Carla acredita que não há apenas um fator responsável pela queda no número de vendas de revistas e sim uma sucessão deles, produzir revista sai muito caro, portanto é impossível baixar o custo, ficando fora de margem da população brasileira, que ganha mal. O mercado está saturado, tudo já foi feito e tudo que aparece novo não é de fato novo é só mais do mesmo numa roupagem diferente, as vezes sequer a roupagem é diferente. Sobre isso Carla provoca com uma risada: “Não vejo que está fadado a morrer, mas também não precisa de 399 revistas femininas ou 399 revistas de esporte, vulgo futebol”.
A declaração de que tudo já foi feito e nada parece inovador, que a professora lança, é rebatida por Nogueira, que acredita que há sim conteúdo inovador surgindo porém em áreas muito específicas e com pouco alcance, fazendo com que o público leitor geral não conheça.
“Eu acho que existe muita coisa inovadora e de nicho, vem para quebrar barreira. Quando deixa de ser ‘mainstream’ e vem para o público geral, é copiado e deixa de ser inovador.”
Afirmando também que quando esses conteúdos nichados são descobertos e reproduzidos, deixam então de ser inovadores. Ao lembrar que já viu bastante conteúdo internacional inovador, ressalta que no Brasil temos uma cultura mais rígida que não dá abertura para esse tipo de experimentação. Isso em todas as áreas de conteúdo não apenas na produção de revistas.
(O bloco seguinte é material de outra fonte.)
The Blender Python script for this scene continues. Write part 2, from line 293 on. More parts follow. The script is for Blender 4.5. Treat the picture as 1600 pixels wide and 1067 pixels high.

“Aqui no Brasil existe uma dificuldade de inovação não só no meio revista, mas em todos os meios, porque não existe uma cultura para experimentar as coisas” (Luís Nogueira)
Monica Manir da revista Piauí conta que é difícil antecipar o futuro do veículo após o baque causado pela crise da Abril e ela acredita que uma das saídas é a migração do impresso para o digital, e que é sim possível ler uma matéria grande no meio digital. “As pessoas têm folego para ler matérias grandes no celular, você pega uma matéria gigante da New Yorker e vai lendo, ela não acaba no seu celular e você vai lendo, porque é uma história boa.”
A jornalista afirma, concordando com Carla, que há relação entre os custos que são gerados na produção jornalística. Ela se recorda de uma matéria para a Piauí para a qual teve de ir para Itália, com os custos sendo bancados pela revista, e o quanto isso é raro atualmente, por gerar gastos.
“Jornalismo custa e é difícil levar adiante sem que tenha alguém por trás."
Carla por sua vez, acredita que embora o jornalismo digital esteja se consolidando, ainda não existem revistas digitais que são efetivamente com forma de revista. São apenas PDFs que tentam usar a mesma linguagem usada nas revistas impressas. Ela ressalta que a única vez que viu uma revista digital com cara de revista foi em um TCC e que esse exemplo pode justificar o motivo desse modelo ainda não ter ganhado popularidade. “A aluna teve que contratar um programador para mexer com HTML. Jornalista não sabe programar”, diz. Se os custos estão sendo cortados e cada vez mais o jornalista precisa assumir diferentes funções, é muito mais prático que se disponibilize um PDF sem cara de revista do que gerar custos contratando um profissional para fazer especificamente a programação. Ainda há o fato de que se um programador for contratado, o custo de produção sobe e o de distribuição ao cliente final também, o Brasil já é um país que consome pouco conteúdo digital pago, se ficar ainda mais caro seria um tiro no pé.
“O brasileiro não quer pagar por conteúdo."
Entretanto, como uma boa otimista, a professora afirma que embora o custo para se produzir revistas nunca vá diminuir, as revistas não vão chegar a realmente morrer, no máximo terão que se adaptar aos novos tempos e isso não está apenas em migrar para o meio digital mas mudar a periodicidade de suas tiragens, o tamanho de suas publicações, pensar ainda na possibilidade de manter um site com periodicidade comum, semanal, quinzenal ou mensal e trazer para o impresso apenas edições especiais com conteúdos extras exclusivos, justificando o custo e trazendo a vontade do leitor de consumir. E ainda afirma que as revistas semanais sim estão fadadas a morrer, explicando em seguida que não vão deixar de existir e sim ter de adaptar seu formato, brinca por exemplo com o fato de revistas de fofoca não darem mais certo hoje em dia por causa das redes sociais.
“As revistas semanais estão mais fadadas a morrer."
O diretor por sua vez, afirma que as revistas não vão morrer, e que nem tudo vai migrar para o digital porque existem veículos que proporcionam experiências que são impossíveis de serem transmitidas da mesma forma que no impresso no online. E concordando com Carla diz que no máximo as publicações vão mudar de tamanho, como já está sendo visto em diversas publicações.